During that trial, she also testified to using the drug Valium that evening and drinking half a fifth of vodka before calling police and identifying herself as a witness. Police later noted she was becoming uncooperative.
O’Brien, Graham’s court-appointed lawyer in the 1988 hearing, contends all of this could have been avoided if Graham had had a fair trial in 1981, if all witnesses could have been called, if the case had been properly investigated. Graham supporters point to the affidavit of investigator Mervin West, who worked with Graham’s court-appointed lawyers in the 1981 trial. The supposition by the defense team was that the teen-ager was guilty, he said.

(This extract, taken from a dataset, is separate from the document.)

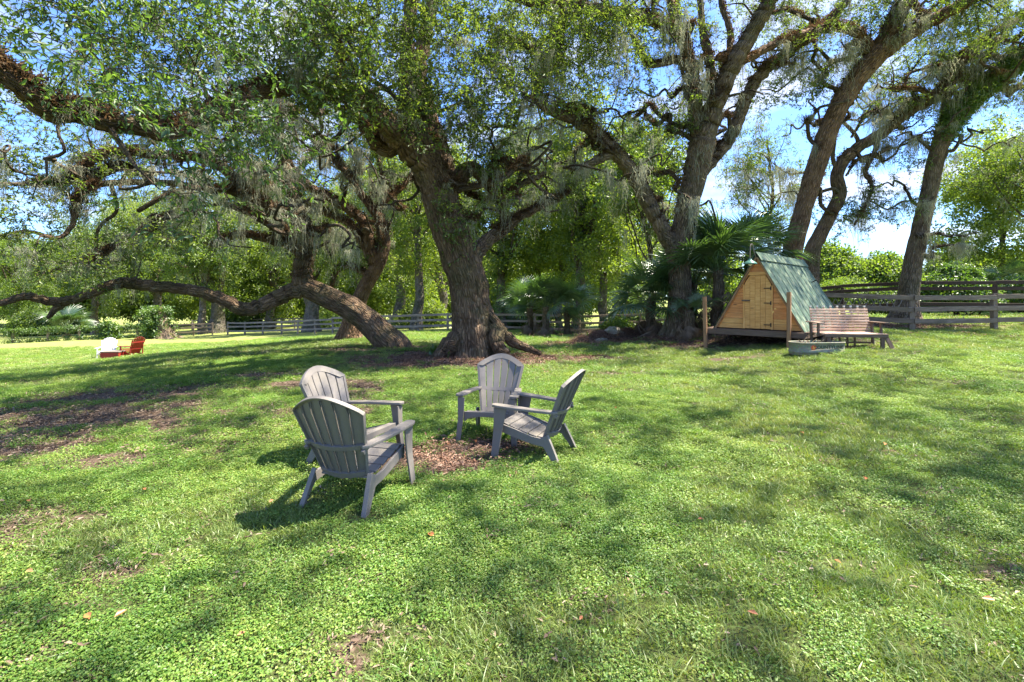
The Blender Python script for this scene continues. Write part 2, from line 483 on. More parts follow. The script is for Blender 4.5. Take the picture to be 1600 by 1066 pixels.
def ground_mat():
    t = NT('lawn_ground'); p = t.geo()
    soil = t.attr('soil', 'Fac')
    far = t.attr('far', 'Fac')
    n1 = t.noise(p, scale=.35, detail=3); n2 = t.noise(p, scale=3.0, detail=5, rough=.65); n3 = t.noise(p, scale=42, detail=4, rough=.7)
    n4 = t.noise(p, scale=11, detail=5, rough=.7)
    # under the leaves close by: dark thatch; farther off the sward itself
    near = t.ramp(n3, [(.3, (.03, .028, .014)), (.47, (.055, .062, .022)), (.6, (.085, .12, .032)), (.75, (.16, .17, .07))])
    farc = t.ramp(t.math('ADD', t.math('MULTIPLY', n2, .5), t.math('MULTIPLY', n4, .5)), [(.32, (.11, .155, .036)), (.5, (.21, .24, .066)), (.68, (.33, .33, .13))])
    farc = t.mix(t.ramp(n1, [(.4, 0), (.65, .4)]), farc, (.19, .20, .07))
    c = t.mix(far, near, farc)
    so = t.ramp(n3, [(.28, (.030, .020, .014)), (.5, (.085, .058, .042)), (.7, (.19, .14, .105))])
    sf = t.math('ADD', soil, t.math('MULTIPLY', t.math('SUBTRACT', n4, .5), 1.3))
    c = t.mix(t.ramp(sf, [(.38, 0), (.58, 1)]), c, so)
    pl = t.attr('pale', 'Fac')
    c = t.mix(pl, c, t.ramp(n2, [(.3, (.36, .33, .27)), (.7, (.52, .48, .40))]))
    h = t.math('ADD', t.math('MULTIPLY', n3, .5), t.math('MULTIPLY', n4, .8))
    return t.finish(t.bsdf(c, .95, t.bump(h, .7, .05), spec=.1))
M['ground'] = ground_mat()

# ------------------------------------------------------------------ soil map (where the sward is worn away)
SOIL = []   # (x, y, rx, ry, strength)
def soil_px(px, py, rx, ry, s=1.0, Y=None):
    if Y is None: Y = FPX * CAM_H / (py - HY)
    SOIL.append(((px - CX) * Y / FPX, Y, rx, ry, s))
soil_px(700, 712, .62, .55, 1.0); soil_px(650, 725, .4, .3, .7)
soil_px(735, 560, 2.2, 1.3, 1.5, 12.3); soil_px(815, 555, 2.0, .8, 1.4, 12.4); soil_px(665, 575, 1.5, .6, 1.3, 11.4); soil_px(760, 575, 1.2, .5, 1.0, 11.2)
soil_px(605, 543, 1.6, .6, .9, 14.6); soil_px(540, 530, 1.4, .5, .7, 18)
soil_px(60, 640, 3.2, 1.1, 0.97); soil_px(180, 610, 3.0, .8, 0.84); soil_px(20, 690, 1.6, .8, 0.94); soil_px(330, 605, 1.6, .5, 0.74)
soil_px(480, 600, 1.4, .45, 0.68); soil_px(250, 665, 1.3, .4, 0.84); soil_px(130, 720, 1.2, .35, .6); soil_px(400, 585, 1.5, .35, 0.81)
soil_px(30, 810, .45, .28, .75); soil_px(140, 805, .35, .16, .6); soil_px(10, 850, .3, .25, .7)
soil_px(175, 893, .28, .08, 0.81); soil_px(560, 1020, .18, .16, 0.88); soil_px(480, 645, .8, .25, 0.81)
soil_px(1560, 885, .30, .08, 0.81); soil_px(1010, 912, .12, .06, .6); soil_px(1490, 912, .15, .05, .5); soil_px(330, 940, .2, .06, .45)
soil_px(1505, 617, .28, .1, 0.81); soil_px(1382, 707, .16, .06, .65); soil_px(1335, 655, .18, .07, 0.68); soil_px(1415, 555, 1.0, .25, .6, 11.6)
soil_px(1175, 568, .9, .25, .6, 11.2); soil_px(1330, 545, 1.0, .3, .5, 11.3); soil_px(940, 960, .1, .08, .5)
soil_px(950, 532, 2.4, .8, 1.1, 17.6); soil_px(1075, 525, 2.0, 1.2, 1.0, 16); soil_px(1170, 545, 2.2, 1.2, 1.2, 14.0)
soil_px(1450, 500, 4.0, .6, .9, 18.2); soil_px(960, 585, .9, .2, .5, 10); soil_px(810, 700, .25, .12, .5)
soil_px(860, 515, 3.0, 1.3, .8, 26); soil_px(560, 875, .16, .05, .5)
SOILA = np.array(SOIL)
def soil(x, y):
    s = np.zeros(len(x))
    for (a, b, rx, ry, k) in SOILA:
        d = ((x - a) / rx) ** 2 + ((y - b) / ry) ** 2
        s = np.maximum(s, k * np.exp(-d * .9))
    p = np.c_[x, y, np.zeros(len(x))]
    n = fbm(p * np.array([.8, .8, 1]), 4, 5)
    s = s + np.clip((n - .575) * 2.8, 0, .45) + (fbm(p * 3.1, 3, 9) - .5) * .5 * np.clip(s * 3, .25, 1)
    return np.clip(s, 0, 1.2)

# ------------------------------------------------------------------ ground sheet
def build_ground():
    n = 380
    t = np.linspace(-1, 1, n)
    k = 6.4
    xs = 450 * np.sinh(k * t) / math.sinh(k)
    ys = 8 + 450 * np.sinh(k * t) / math.sinh(k)
    X, Y = np.meshgrid(xs, ys)
    x, y = X.ravel(), Y.ravel()
    z = gz(x, y)
    z += (fbm(np.c_[x * 1.6, y * 1.6, 0 * x], 3, 3) - .5) * .05 * np.clip(1.3 - np.hypot(x, y - 6) / 40, 0, 1)
    s = soil(x, y)
    far = np.clip((np.hypot(x, y) - 14) / 14, 0, 1)
    pale = np.zeros(len(x))
    # pale sandy drive beyond the fence
    fy = 54 - (x + 22) * .55
    pale = np.exp(-((y - fy) / 2.2) ** 2) * (x < -3) * np.clip((x + 30) / 4, 0, 1) * .9
    i = np.arange(n * n).reshape(n, n)
    F = np.stack([i[:-1, :-1].ravel(), i[:-1, 1:].ravel(), i[1:, 1:].ravel(), i[1:, :-1].ravel()], 1)
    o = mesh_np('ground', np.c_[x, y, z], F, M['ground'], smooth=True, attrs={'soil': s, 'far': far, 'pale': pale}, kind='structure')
build_ground()

# ------------------------------------------------------------------ prototypes for instanced leaves (never linked to the scene)
def leafs_mesh(name, P, D, N, L, W, mat, fold=.18, rnd=None, extra=None):
    """leaves: base points P, directions D, normals N, lengths L, widths W -> 6-vertex folded leaves"""
    n = len(P)
    D = D / np.linalg.norm(D, axis=1, keepdims=True)
    S = np.cross(D, N); S /= np.linalg.norm(S, axis=1, keepdims=True) + 1e-9
    U = np.cross(S, D)
    L = np.broadcast_to(L, (n,))[:, None]; W = np.broadcast_to(W, (n,))[:, None]
    v = np.stack([P, P + D * L * .42 + S * W * .5 + U * W * fold, P + D * L * .8 + S * W * .28 + U * (W * fold * .5 - L * .04),
                  P + D * L - U * L * .12, P + D * L * .8 - S * W * .28 + U * (W * fold * .5 - L * .04), P + D * L * .42 - S * W * .5 + U * W * fold], 1)
    V = v.reshape(-1, 3)
    b = (np.arange(n) * 6)[:, None]
    F1 = b + np.array([[0, 1, 2, 3]]); F2 = b + np.array([[0, 3, 4, 5]])
    F = np.concatenate([F1, F2])
    r = RNG.random(n) if rnd is None else rnd
    R = np.repeat(r, 6)
    mats = [mat]
    if extra is not None:
        EV, EF, emat = extra
        base = len(V)
        V = np.concatenate([V, EV]); R = np.r_[R, np.full(len(EV), .5)]
        nf = len(F); F = np.concatenate([F, EF + base]); mats.append(emat)
    o = mesh_np(name, V, F, mats, attrs={'rnd': R, 'bk': V * 1.0}, link=False)
    if extra is not None:
        mi = np.zeros(len(o.data.polygons), np.int32); mi[nf:] = 1
        o.data.polygons.foreach_set('material_index', mi)
    return o

def stem_quads(paths, r):
    V, F = [], []
    for p in paths:
        p = np.asarray(p); b = len(V)
        for k, q in enumerate(p):
            rr = r * (1 - .7 * k / (len(p) - 1))
            for a in range(3):
                an = a * 2 * PI / 3
                V.append(q + np.array([math.cos(an) * rr, math.sin(an) * rr, math.sin(an * 2) * rr]))
        for k in range(len(p) - 1):
            for a in range(3):
                F.append([b + k*3 + a, b + k*3 + (a+1) % 3, b + (k+1)*3 + (a+1) % 3, b + (k+1)*3 + a])
    return np.array(V), np.array(F)

def proto_twig(name, mat, nleaf=46, size=.55, leaf=.065, width=.36, droop=.15, seed=0):
    rg = np.random.default_rng(seed)
    paths, P, D, N, L, W = [], [], [], [], [], []
    def walk(p, d, ln, n):
        pts = [p]
        for _ in range(n):
            d = d + rg.normal(0, .28, 3); d[2] -= droop * .5; d /= np.linalg.norm(d)
            p = p + d * ln / n; pts.append(p)
        return np.array(pts)
    main = walk(np.zeros(3), np.array([1., 0, .15]), size, 5); paths.append(main)
    for k in range(7):
        j = rg.integers(0, 5); p = main[j]
        d = np.array([.5, rg.choice([-1, 1]) * rg.uniform(.4, 1), rg.uniform(-.5, .6)]); d /= np.linalg.norm(d)
        paths.append(walk(p, d, size * rg.uniform(.3, .6), 3))
    for k in range(nleaf):
        q = paths[rg.integers(0, len(paths))]; j = rg.integers(1, len(q)); f = rg.random()
        p = q[j - 1] * (1 - f) + q[j] * f
        d = (q[j] - q[j - 1]); d = d / np.linalg.norm(d) * .6 + rg.normal(0, .6, 3); d[2] -= droop
        P.append(p); D.append(d); nn = rg.normal(0, .5, 3); nn[2] += 1; N.append(nn)
        l = leaf * rg.uniform(.7, 1.25); L.append(l); W.append(l * width * rg.uniform(.85, 1.2))
    ev, ef = stem_quads(paths, .004)
    return leafs_mesh(name, np.array(P), np.array(D), np.array(N), np.array(L), np.array(W), mat, extra=(ev, ef, M['branch']))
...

“We just did not have time to worry about a guilty client,” West said.
But the prosecution has another affidavit from West, one in which he says he is subject to memory failure and confusion because of a heart condition and that his recollection is not to be trusted.
So it goes in the Gary Graham case. On Aug. 17, Graham was granted his third execution stay, one that by Wilson’s estimate will buy him at least a year, maybe two.
Mandy Welch, the director of litigation for the Texas Resource Center, said she is hoping for a conditional pardon and a new trial for Graham.
“He did some horrible, horrible things, but he did not commit that murder,” she said.
Hardin, Skillern’s lawyer, has a decidedly different opinion: “Gary Graham is nothing but a con man.”
And Graham. He was sitting in the visitors’ section of the jail, smoking a cigarette and drinking a Pepsi. Graham said he was still waiting to prove he was innocent, to prove he didn’t kill Bobby Lambert. And if he gets that chance, all the credit will go to Dillow.
“If it weren’t for her initiative, I would be dead, and no one would have ever heard of my case.”